We Long For A Life Of Intgrity
Thoughts on the First Readings -Joe Frankenfield
33rd Sunday in Ordinary Time
Proverbs 31:10-13, 19-20, 30-31

“It worked fine then; it wouldn’t now. Everything’s different. But we loved each other just as much as folks today.” That was how an 80 year old friend in my home parish ended a conversation that began with my asking her how she recalled her younger years as a mother and homemaker in the early 1900s.

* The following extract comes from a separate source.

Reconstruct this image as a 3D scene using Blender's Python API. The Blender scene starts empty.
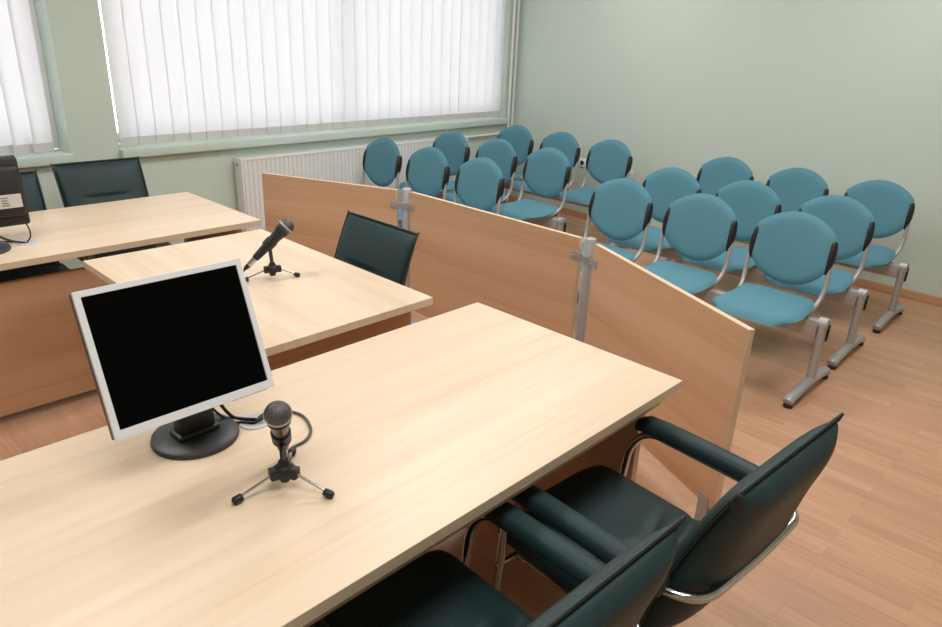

Our society is much more flexible than past ones. We possess an amazing amount of power which we inject into life creating new opportunities all around. For the most part, we like it that way. Centuries may come when people will look back at us and wonder how we survived such chaos-like freedom. On the other hand, they may view ours as an era of increasingly enlightened humanity. Which view they’ll hold is hard to predict. The focal length of our social vision is shorter than we like to admit.

When we read Proverbs today, its depiction of one sex’s attributes appears applicable to both. It describes behaviors valuable not simply in a spouse but in the entire community.

The life of the Proverbial wife isn’t an extraordinary life. Hers is an ordinary life lived well. She gets up every morning and contributes what she has to offer to the best of her ability to give it. There’s an intentionality and integrity about her day that’s the hallmark of a life lived in God’s Spirit.

I once heard this passage read by a husband to his wife at the beginning of a Jewish Passover Seder. When he finished, every eye in the room was moist not just because we had witnessed an intimate act of love but because everyone longed to hear those same sentiments expressed of them – even if they couldn’t tell a distaff from a decaf. We all sense that God will say to those who live such a life, “You got it and you made a difference. Thank you.”